We attend concerts and campfires, go on hayrides, enjoy the fresh mountain air, and have a luncheon at the Cookhouse. The thing we want you most to know is that we have become a family. We call it, “Our John Denver Family.”

We know that you would be so pleased with the friendships we develop, and we feel a fulfilling sense of pride in all that you gave to us, not the least of which are these shared experiences. We remember that this level of recognition, this sense of community and at oneness is something you always wanted for yourself and for all of humankind.

In addition, because current times provide us with a wealth of resources such as text messaging and Facebook, we even manage to communicate with one another daily. You are always the main topic of conversation. On the internet, we also have access to your autobiography.  We have websites and Facebook groups dedicated to your memory. Nightly, we visit recordings of your concert performances, music videos, and television appearances.
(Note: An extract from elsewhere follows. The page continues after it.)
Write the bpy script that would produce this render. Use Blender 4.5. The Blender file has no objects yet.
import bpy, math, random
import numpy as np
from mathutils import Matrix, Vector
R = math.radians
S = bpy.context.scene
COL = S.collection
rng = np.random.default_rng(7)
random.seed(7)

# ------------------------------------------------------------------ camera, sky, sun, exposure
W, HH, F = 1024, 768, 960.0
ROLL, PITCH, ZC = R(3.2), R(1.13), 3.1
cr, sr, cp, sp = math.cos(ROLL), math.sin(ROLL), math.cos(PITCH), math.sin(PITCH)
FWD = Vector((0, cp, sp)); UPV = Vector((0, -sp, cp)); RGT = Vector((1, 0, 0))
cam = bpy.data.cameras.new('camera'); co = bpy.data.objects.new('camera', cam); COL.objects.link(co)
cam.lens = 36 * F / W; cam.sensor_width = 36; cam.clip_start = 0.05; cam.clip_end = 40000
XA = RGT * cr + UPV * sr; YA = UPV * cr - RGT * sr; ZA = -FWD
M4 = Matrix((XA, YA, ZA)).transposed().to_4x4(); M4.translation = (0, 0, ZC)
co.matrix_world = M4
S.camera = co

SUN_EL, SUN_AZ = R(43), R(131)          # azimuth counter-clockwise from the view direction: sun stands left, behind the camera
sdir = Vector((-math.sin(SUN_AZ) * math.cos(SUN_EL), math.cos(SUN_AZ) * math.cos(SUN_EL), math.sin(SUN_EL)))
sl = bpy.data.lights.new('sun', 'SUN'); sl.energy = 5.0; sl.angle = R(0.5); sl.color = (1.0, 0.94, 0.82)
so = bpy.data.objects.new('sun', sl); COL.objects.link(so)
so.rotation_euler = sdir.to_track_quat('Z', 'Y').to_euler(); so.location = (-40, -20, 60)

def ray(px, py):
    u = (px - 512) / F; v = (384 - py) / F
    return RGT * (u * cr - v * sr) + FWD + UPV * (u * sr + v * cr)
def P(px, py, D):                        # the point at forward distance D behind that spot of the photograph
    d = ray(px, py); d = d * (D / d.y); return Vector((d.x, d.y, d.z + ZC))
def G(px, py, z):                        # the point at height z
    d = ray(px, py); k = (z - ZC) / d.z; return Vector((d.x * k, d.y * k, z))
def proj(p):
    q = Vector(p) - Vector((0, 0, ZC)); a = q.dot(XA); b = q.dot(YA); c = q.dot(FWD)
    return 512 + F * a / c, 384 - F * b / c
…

We feel incredibly fortunate to be your fans and your family. We feel lucky to have known you, to understand what you were all about.

Our dearest John, you gave us your energy, your talent, your spirit and your time, and we celebrate it all with unfaltering gratitude. We are the brothers and sisters your vision created. We are the world peace you sang for with all your heart. Your grand life was full of purpose, and it mattered to all of us and it continues to matter. We love you, we miss you, we appreciate you, and we thank you.